## PROBLEM
Write every line out verbatim and omit the pictures.

## SOURCE EXCERPT
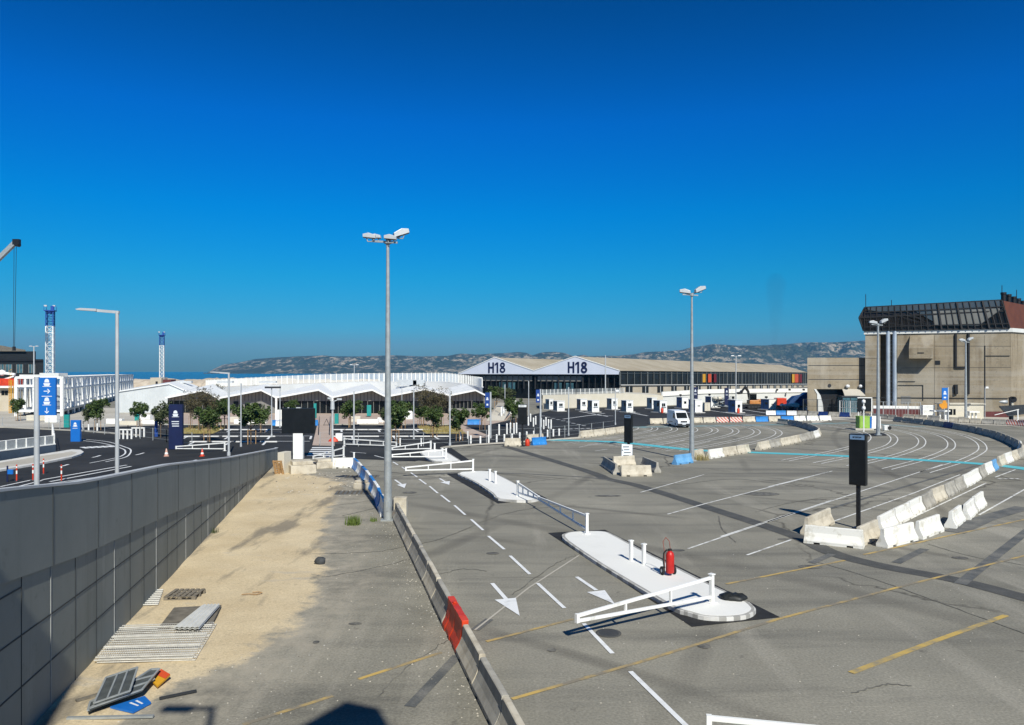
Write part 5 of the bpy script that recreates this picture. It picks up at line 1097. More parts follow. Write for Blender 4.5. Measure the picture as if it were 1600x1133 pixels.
# ------------------------------------------------------------------ traffic islands, height gates, bollards
def island(px, label, zt=.15, blocks=()):
    P = [G(*p, zt) for p in px]; t = thing('traffic_island', label, 'traffic island', group='pale traffic islands'); m = MB(); m.prism(P, 0, zt-.004); m.build('kerb', M_KERB, t); cx = sum(p[0] for p in P)/len(P); cy = sum(p[1] for p in P)/len(P)
    d = offset(P+[P[0]], -.13 if sum(P[i][0]*P[(i+1) % len(P)][1]-P[(i+1) % len(P)][0]*P[i][1] for i in range(len(P))) < 0 else .13)[:-1]
    m = MB(); m.prism(d, .05, zt+.004); m.build('paving', M_ISL, t)
    n = len(P); ring = []
    for i in range(n):
        a, b = Vector(P[i]), Vector(P[(i+1) % n]); k = max(1, int((b-a).length/.45)); ring += [a+(b-a)*(j/k) for j in range(k)]
    sg = 1 if sum(P[i][0]*P[(i+1) % n][1]-P[(i+1) % n][0]*P[i][1] for i in range(n)) > 0 else -1
    ro = offset([tuple(q) for q in ring]+[tuple(ring[0])], -.02*sg)[:-1]; k = len(ro); rim = MB()
    rim.add([(x,y,.0) for x,y in ro]+[(x,y,zt-.01) for x,y in ro]+[(x,y,zt+.001) for x,y in offset(ro+[ro[0]], .05*sg)[:-1]], [(i,(i+1) % k,(i+1) % k+k,i+k) for i in range(k)]+[(i+k,(i+1) % k+k,(i+1) % k+2*k,i+2*k) for i in range(k)])
    rim.m = [1 if (i % k) % 2 and (i % k) % 5 else 0 for i in range(2*k)]; rim.build('kerb_stones', [M_KERBW, M_KERB], t, recalc=True); return t
def smooth(px, k=3): return [tuple(v) for v in catmull([Vector(p) for p in px]+[Vector(px[0])], k)[:-1]]
island(smooth([(879,835),(890,831),(915,829.5),(944,830),(960,836),(1000,857.5),(1055,885),(1115,915),(1162,936),(1177.5,947.5),(1179,954),(1165,961),(1135,964),(1100,962.5),(1075,956),(1055,950),(1015,927.5),(940,882.5),(885,845)]), 'large pale traffic island with rounded end in the foreground carrying the fire extinguisher')
island(smooth([(716,739.5),(725,736.5),(763,736),(774,739.5),(808,756.5),(839,774),(841,779),(821,782),(779,779),(768,770),(742,753),(718,742)]), 'middle pale traffic island beyond the crossed height gate arms')
island(smooth([(657,708),(665,703),(690,703),(714,716),(716,720),(679,720.5),(663,713)]), 'smallest and farthest pale traffic island behind the white gates')
def gate(post, zb, hp_, tip, zt1, zt0, label, n=2, mat=None, zlow=.22):
    x, Y = G(post[0], post[1], zb) if len(post) == 2 else post[:2]; tx, ty = tip; d = Vector((tx-x, ty-Y)); L = d.length; t = thing('height_gate', label, 'swing gate', (x,Y,zb), math.atan2(d.y,d.x), 'white swing gates'); mt = mat or M_WPAINT
    m = MB(); m.box((0,0,hp_/2),(.13,.13,hp_)); m.box((0,0,.015),(.3,.3,.03)); m.box((0,0,hp_+.02),(.19,.19,.04)); m.build('post', mt, t, bevel=.008)
    m = MB(); m.bar((.07,0,hp_-.1),(L,0,zt1-zb),.09,.10); m.build('top_rail', mt, t, bevel=.006); m = MB(); m.bar((.07,0,zlow),(L-.11,0,zt0-zb),.09,.09); m.build('bottom_rail', mt, t, bevel=.006)
    m = MB(); m.bar((L-.05,0,zt0-zb-.05),(L-.05,0,zt1-zb+.06),.11); m.build('end_piece', mt, t)
    for k in range(1, n+1):
        f = k/(n+1)*1.0; zt_ = hp_-.1+(zt1-zb-hp_+.1)*f; zz0 = zlow+(zt0-zb-zlow)*f
        if zt_-.05 > zz0+.05: m = MB(); m.bar((L*f,0,zz0+.045),(L*f,0,zt_-.05),.07); m.build('strut', mt, t)
    return t
gate((1112,942),.15,.98,(1.93,23.2),.82,.66,'large white swing gate casting its shadow in the foreground')
gate((917,834),.15,.98,(1.55,45.7),.75,.62,'long white gate arm swung back from the foreground island towards the middle one',3)
gate((809,775),.15,.95,(1.62,45.9),.72,.58,'short white gate arm hinged on the middle island meeting the long arm',3)
gate((739,737),.15,.98,(-8.35,60),.72,.5,'white swing gate hinged at the far tip of the middle island'); gate((697,717),.15,.95,(-10.9,69.6),.68,.5,'white swing gate hinged on the farthest island and passing behind the mast'); gate((673,704),0,.98,(-11.9,76),.70,.5,'white swing gate just beyond the farthest island')
gate((538,697),0,.9,(-12.3,82),.68,.3,'white swing gate left of the mast with its arm dropping to the right',3); gate((537,714.5),0,1.0,(-18.0,69.5),.55,.35,'white swing gate at the end of the pink walkway near the screen'); gate((351,704.5),0,.92,(-33.3,76),.8,.6,'white swing gate in front of the navy totem sign')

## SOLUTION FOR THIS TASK
Write part 5 of the bpy script that recreates this picture. It picks up at line 1097. More parts follow. Write for Blender 4.5. Measure the picture as if it were 1600x1133 pixels.
# ------------------------------------------------------------------ traffic islands, height gates, bollards
def island(px, label, zt=.15, blocks=()):
    P = [G(*p, zt) for p in px]; t = thing('traffic_island', label, 'traffic island', group='pale traffic islands'); m = MB(); m.prism(P, 0, zt-.004); m.build('kerb', M_KERB, t); cx = sum(p[0] for p in P)/len(P); cy = sum(p[1] for p in P)/len(P)
    d = offset(P+[P[0]], -.13 if sum(P[i][0]*P[(i+1) % len(P)][1]-P[(i+1) % len(P)][0]*P[i][1] for i in range(len(P))) < 0 else .13)[:-1]
    m = MB(); m.prism(d, .05, zt+.004); m.build('paving', M_ISL, t)
    n = len(P); ring = []
    for i in range(n):
        a, b = Vector(P[i]), Vector(P[(i+1) % n]); k = max(1, int((b-a).length/.45)); ring += [a+(b-a)*(j/k) for j in range(k)]
    sg = 1 if sum(P[i][0]*P[(i+1) % n][1]-P[(i+1) % n][0]*P[i][1] for i in range(n)) > 0 else -1
    ro = offset([tuple(q) for q in ring]+[tuple(ring[0])], -.02*sg)[:-1]; k = len(ro); rim = MB()
    rim.add([(x,y,.0) for x,y in ro]+[(x,y,zt-.01) for x,y in ro]+[(x,y,zt+.001) for x,y in offset(ro+[ro[0]], .05*sg)[:-1]], [(i,(i+1) % k,(i+1) % k+k,i+k) for i in range(k)]+[(i+k,(i+1) % k+k,(i+1) % k+2*k,i+2*k) for i in range(k)])
    rim.m = [1 if (i % k) % 2 and (i % k) % 5 else 0 for i in range(2*k)]; rim.build('kerb_stones', [M_KERBW, M_KERB], t, recalc=True); return t
def smooth(px, k=3): return [tuple(v) for v in catmull([Vector(p) for p in px]+[Vector(px[0])], k)[:-1]]
island(smooth([(879,835),(890,831),(915,829.5),(944,830),(960,836),(1000,857.5),(1055,885),(1115,915),(1162,936),(1177.5,947.5),(1179,954),(1165,961),(1135,964),(1100,962.5),(1075,956),(1055,950),(1015,927.5),(940,882.5),(885,845)]), 'large pale traffic island with rounded end in the foreground carrying the fire extinguisher')
island(smooth([(716,739.5),(725,736.5),(763,736),(774,739.5),(808,756.5),(839,774),(841,779),(821,782),(779,779),(768,770),(742,753),(718,742)]), 'middle pale traffic island beyond the crossed height gate arms')
island(smooth([(657,708),(665,703),(690,703),(714,716),(716,720),(679,720.5),(663,713)]), 'smallest and farthest pale traffic island behind the white gates')
def gate(post, zb, hp_, tip, zt1, zt0, label, n=2, mat=None, zlow=.22):
    x, Y = G(post[0], post[1], zb) if len(post) == 2 else post[:2]; tx, ty = tip; d = Vector((tx-x, ty-Y)); L = d.length; t = thing('height_gate', label, 'swing gate', (x,Y,zb), math.atan2(d.y,d.x), 'white swing gates'); mt = mat or M_WPAINT
    m = MB(); m.box((0,0,hp_/2),(.13,.13,hp_)); m.box((0,0,.015),(.3,.3,.03)); m.box((0,0,hp_+.02),(.19,.19,.04)); m.build('post', mt, t, bevel=.008)
    m = MB(); m.bar((.07,0,hp_-.1),(L,0,zt1-zb),.09,.10); m.build('top_rail', mt, t, bevel=.006); m = MB(); m.bar((.07,0,zlow),(L-.11,0,zt0-zb),.09,.09); m.build('bottom_rail', mt, t, bevel=.006)
    m = MB(); m.bar((L-.05,0,zt0-zb-.05),(L-.05,0,zt1-zb+.06),.11); m.build('end_piece', mt, t)
    for k in range(1, n+1):
        f = k/(n+1)*1.0; zt_ = hp_-.1+(zt1-zb-hp_+.1)*f; zz0 = zlow+(zt0-zb-zlow)*f
        if zt_-.05 > zz0+.05: m = MB(); m.bar((L*f,0,zz0+.045),(L*f,0,zt_-.05),.07); m.build('strut', mt, t)
    return t
gate((1112,942),.15,.98,(1.93,23.2),.82,.66,'large white swing gate casting its shadow in the foreground')
gate((917,834),.15,.98,(1.55,45.7),.75,.62,'long white gate arm swung back from the foreground island towards the middle one',3)
gate((809,775),.15,.95,(1.62,45.9),.72,.58,'short white gate arm hinged on the middle island meeting the long arm',3)
gate((739,737),.15,.98,(-8.35,60),.72,.5,'white swing gate hinged at the far tip of the middle island'); gate((697,717),.15,.95,(-10.9,69.6),.68,.5,'white swing gate hinged on the farthest island and passing behind the mast'); gate((673,704),0,.98,(-11.9,76),.70,.5,'white swing gate just beyond the farthest island')
gate((538,697),0,.9,(-12.3,82),.68,.3,'white swing gate left of the mast with its arm dropping to the right',3); gate((537,714.5),0,1.0,(-18.0,69.5),.55,.35,'white swing gate at the end of the pink walkway near the screen'); gate((351,704.5),0,.92,(-33.3,76),.8,.6,'white swing gate in front of the navy totem sign')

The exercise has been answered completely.